— start —
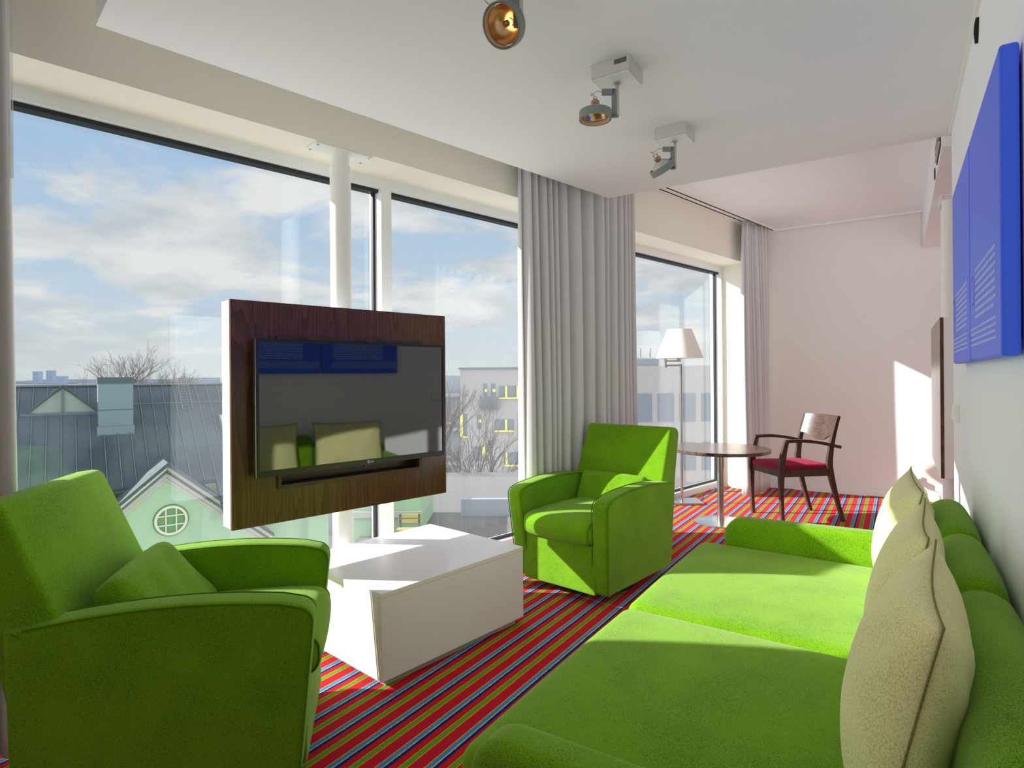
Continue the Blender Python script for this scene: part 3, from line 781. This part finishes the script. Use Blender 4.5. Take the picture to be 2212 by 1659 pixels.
for i in range(n):
    a, c = f[i], f[i + 1]
    bm.faces.new((a[0][0], c[0][0], c[1][0], a[1][0])); bm.faces.new((a[0][1], a[1][1], c[1][1], c[0][1]))
    bm.faces.new((a[1][0], c[1][0], c[1][1], a[1][1])); bm.faces.new((a[0][0], a[0][1], c[0][1], c[0][0]))
for a in (f[0], f[-1]): bm.faces.new((a[0][0], a[1][0], a[1][1], a[0][1]))
smooth_by_angle(obj('backrest', bm, wood_mat('wenge_backrest', S(92, 70, 60), S(62, 46, 39), axis='X', scale=1.6, rough=0.25), ch), 30)

# ---------------- ceiling spotlights
def spotlight(label, loc, stem, heading, normal, off, lit):
    """loc on the ceiling; heading = horizontal direction stem -> head; normal = direction the lamp faces"""
    t = thing('ceiling_spotlight', label, 'spotlight', loc, 0.0)
    bm = nb(); box(bm, (0, 0, -.028), (.158, .15, .056), bev=.0015); cano = obj('canopy', bm, M_ALU, t)
    bm = nb(); box(bm, (0, 0, -.0572), (.146, .138, .003), bev=.001); obj('cover_plate', bm, M_TRIM, cano)
    if lit: bm = nb(); abox(bm, .02, .07, -.0765, -.0745, -.026, -.008); obj('rating_label', bm, M_LABEL, cano)
    h = Vector(heading).normalized(); nn = Vector(normal).normalized()
    bm = nb(); cyl(bm, (0, 0, -.056), (0, 0, -.066), .013, seg=20); cyl(bm, (0, 0, -.066), (0, 0, -.056 - stem), .0075, seg=16); smooth_by_angle(obj('stem', bm, M_STEEL, t))
    zt, zb = -.085, -.056 - stem - .004
    bm = nb(); r = math.atan2(h.y, h.x)
    box(bm, h * .014 + Vector((0, 0, (zt + zb) / 2)), (.016, .014, zt - zb), rz=r); box(bm, h * .036 + Vector((0, 0, zt - .011)), (.05, .014, .022), rz=r)
    box(bm, h * .008 + Vector((0, 0, zb + .005)), (.022, .014, .012), rz=r)
    obj('bracket', bm, M_GREYP, t)
    c = h * off + Vector((0, 0, zb + .006))
    R, D = .064, .032
    bm = nb(); lathe(bm, [(R, -D / 2), (R, D / 2), (R - .004, D / 2), (R - .006, -D / 2)], c, nn, 48, close=True); ring = smooth_by_angle(obj('lamp_ring', bm, M_GREYP, t), 40)
    bm = nb(); lathe(bm, [(R - .0062, D / 2 - .0005), (R - .0062, -.004), (R - .0075, -.004), (R - .0075, D / 2 - .0005)], c, nn, 48, close=True); obj('inner_band', bm, M_LENS, ring, True)
    bm = nb(); prof = [(.053, -.002), (.047, -.016), (.034, -.030), (.018, -.040), (.012, -.042)]
    lathe(bm, prof, c, nn, 40); lathe(bm, [(r_ + .001, h_ - .0012) for r_, h_ in prof], c, nn, 40, mi=1)
    obj('reflector', bm, [M_REFL, M_REFLB], ring, True, normals=False)
    bm = nb(); lathe(bm, [(0, -.008), (.009, -.010), (.010, -.028), (0, -.032)], c, nn, 20); obj('bulb_cap', bm, M_BRASS, ring, True)
    bm = nb(); lathe(bm, [(.0115, -.024), (.0125, -.028), (.0115, -.032)], c, nn, 20); obj('filament', bm, M_BULB, ring, True)
    bm = nb(); lathe(bm, [(.012, -.042), (.017, -.046), (.017, -.056), (.010, -.062), (0, -.063)], c, nn, 20); back = obj('rear_cap', bm, M_BRASS, t, True)
    x, y = frame_of(nn)
    bm = nb(); q = c - nn * .062
    cyl(bm, q + x * .012, q + x * .014 - nn * .016, .003, seg=8); cyl(bm, q - x * .012, q - x * .014 - nn * .016, .003, seg=8); obj('terminal', bm, M_STEEL, back)
    e = h * .061 + Vector((0, 0, zt - .011))
    bm = nb(); tube(bm, spline([e, e + h * .02 + Vector((0, 0, .004)), e + h * .042 + Vector((0, 0, -.014)), c - nn * .09 + h * .014, q - nn * .012], 8), .0016, 6); obj('lead', bm, M_STEEL, t, True)
    l = bpy.data.lights.new('spot_lamp', 'SPOT'); l.energy = 7; l.spot_size = math.radians(60); l.spot_blend = .6; l.color = (1, .78, .5); l.shadow_soft_size = .03
    lo = bpy.data.objects.new('lamp_light', l); COL.objects.link(lo); lo.parent = t; lo.location = c + nn * .02
    lo.rotation_euler = nn.to_track_quat('-Z', 'Y').to_euler()
    return t
LEFT = -RT
spotlight('grey ceiling spotlight facing the camera, nearest and cut by the frame top', (-.93, 1.49, ZD), .125, LEFT, LEFT * .45 - FW * .62 + Vector((0, 0, -.55)), .05, False)
spotlight('grey ceiling spotlight pointing straight down, middle of the row', (-.927, 2.205, ZD), .135, LEFT, (0, 0, -1), .088, True)
spotlight('grey ceiling spotlight tilted away, farthest from the camera', (-.925, 2.925, ZD), .135, LEFT, RT * .52 + FW * .25 + Vector((0, 0, -.72)), .062, False)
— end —
> Goal
Quote the full listing above word for word; exclude every picture from the copy.

> Correct answer
Continue the Blender Python script for this scene: part 3, from line 781. This part finishes the script. Use Blender 4.5. Take the picture to be 2212 by 1659 pixels.
for i in range(n):
    a, c = f[i], f[i + 1]
    bm.faces.new((a[0][0], c[0][0], c[1][0], a[1][0])); bm.faces.new((a[0][1], a[1][1], c[1][1], c[0][1]))
    bm.faces.new((a[1][0], c[1][0], c[1][1], a[1][1])); bm.faces.new((a[0][0], a[0][1], c[0][1], c[0][0]))
for a in (f[0], f[-1]): bm.faces.new((a[0][0], a[1][0], a[1][1], a[0][1]))
smooth_by_angle(obj('backrest', bm, wood_mat('wenge_backrest', S(92, 70, 60), S(62, 46, 39), axis='X', scale=1.6, rough=0.25), ch), 30)

# ---------------- ceiling spotlights
def spotlight(label, loc, stem, heading, normal, off, lit):
    """loc on the ceiling; heading = horizontal direction stem -> head; normal = direction the lamp faces"""
    t = thing('ceiling_spotlight', label, 'spotlight', loc, 0.0)
    bm = nb(); box(bm, (0, 0, -.028), (.158, .15, .056), bev=.0015); cano = obj('canopy', bm, M_ALU, t)
    bm = nb(); box(bm, (0, 0, -.0572), (.146, .138, .003), bev=.001); obj('cover_plate', bm, M_TRIM, cano)
    if lit: bm = nb(); abox(bm, .02, .07, -.0765, -.0745, -.026, -.008); obj('rating_label', bm, M_LABEL, cano)
    h = Vector(heading).normalized(); nn = Vector(normal).normalized()
    bm = nb(); cyl(bm, (0, 0, -.056), (0, 0, -.066), .013, seg=20); cyl(bm, (0, 0, -.066), (0, 0, -.056 - stem), .0075, seg=16); smooth_by_angle(obj('stem', bm, M_STEEL, t))
    zt, zb = -.085, -.056 - stem - .004
    bm = nb(); r = math.atan2(h.y, h.x)
    box(bm, h * .014 + Vector((0, 0, (zt + zb) / 2)), (.016, .014, zt - zb), rz=r); box(bm, h * .036 + Vector((0, 0, zt - .011)), (.05, .014, .022), rz=r)
    box(bm, h * .008 + Vector((0, 0, zb + .005)), (.022, .014, .012), rz=r)
    obj('bracket', bm, M_GREYP, t)
    c = h * off + Vector((0, 0, zb + .006))
    R, D = .064, .032
    bm = nb(); lathe(bm, [(R, -D / 2), (R, D / 2), (R - .004, D / 2), (R - .006, -D / 2)], c, nn, 48, close=True); ring = smooth_by_angle(obj('lamp_ring', bm, M_GREYP, t), 40)
    bm = nb(); lathe(bm, [(R - .0062, D / 2 - .0005), (R - .0062, -.004), (R - .0075, -.004), (R - .0075, D / 2 - .0005)], c, nn, 48, close=True); obj('inner_band', bm, M_LENS, ring, True)
    bm = nb(); prof = [(.053, -.002), (.047, -.016), (.034, -.030), (.018, -.040), (.012, -.042)]
    lathe(bm, prof, c, nn, 40); lathe(bm, [(r_ + .001, h_ - .0012) for r_, h_ in prof], c, nn, 40, mi=1)
    obj('reflector', bm, [M_REFL, M_REFLB], ring, True, normals=False)
    bm = nb(); lathe(bm, [(0, -.008), (.009, -.010), (.010, -.028), (0, -.032)], c, nn, 20); obj('bulb_cap', bm, M_BRASS, ring, True)
    bm = nb(); lathe(bm, [(.0115, -.024), (.0125, -.028), (.0115, -.032)], c, nn, 20); obj('filament', bm, M_BULB, ring, True)
    bm = nb(); lathe(bm, [(.012, -.042), (.017, -.046), (.017, -.056), (.010, -.062), (0, -.063)], c, nn, 20); back = obj('rear_cap', bm, M_BRASS, t, True)
    x, y = frame_of(nn)
    bm = nb(); q = c - nn * .062
    cyl(bm, q + x * .012, q + x * .014 - nn * .016, .003, seg=8); cyl(bm, q - x * .012, q - x * .014 - nn * .016, .003, seg=8); obj('terminal', bm, M_STEEL, back)
    e = h * .061 + Vector((0, 0, zt - .011))
    bm = nb(); tube(bm, spline([e, e + h * .02 + Vector((0, 0, .004)), e + h * .042 + Vector((0, 0, -.014)), c - nn * .09 + h * .014, q - nn * .012], 8), .0016, 6); obj('lead', bm, M_STEEL, t, True)
    l = bpy.data.lights.new('spot_lamp', 'SPOT'); l.energy = 7; l.spot_size = math.radians(60); l.spot_blend = .6; l.color = (1, .78, .5); l.shadow_soft_size = .03
    lo = bpy.data.objects.new('lamp_light', l); COL.objects.link(lo); lo.parent = t; lo.location = c + nn * .02
    lo.rotation_euler = nn.to_track_quat('-Z', 'Y').to_euler()
    return t
LEFT = -RT
spotlight('grey ceiling spotlight facing the camera, nearest and cut by the frame top', (-.93, 1.49, ZD), .125, LEFT, LEFT * .45 - FW * .62 + Vector((0, 0, -.55)), .05, False)
spotlight('grey ceiling spotlight pointing straight down, middle of the row', (-.927, 2.205, ZD), .135, LEFT, (0, 0, -1), .088, True)
spotlight('grey ceiling spotlight tilted away, farthest from the camera', (-.925, 2.925, ZD), .135, LEFT, RT * .52 + FW * .25 + Vector((0, 0, -.72)), .062, False)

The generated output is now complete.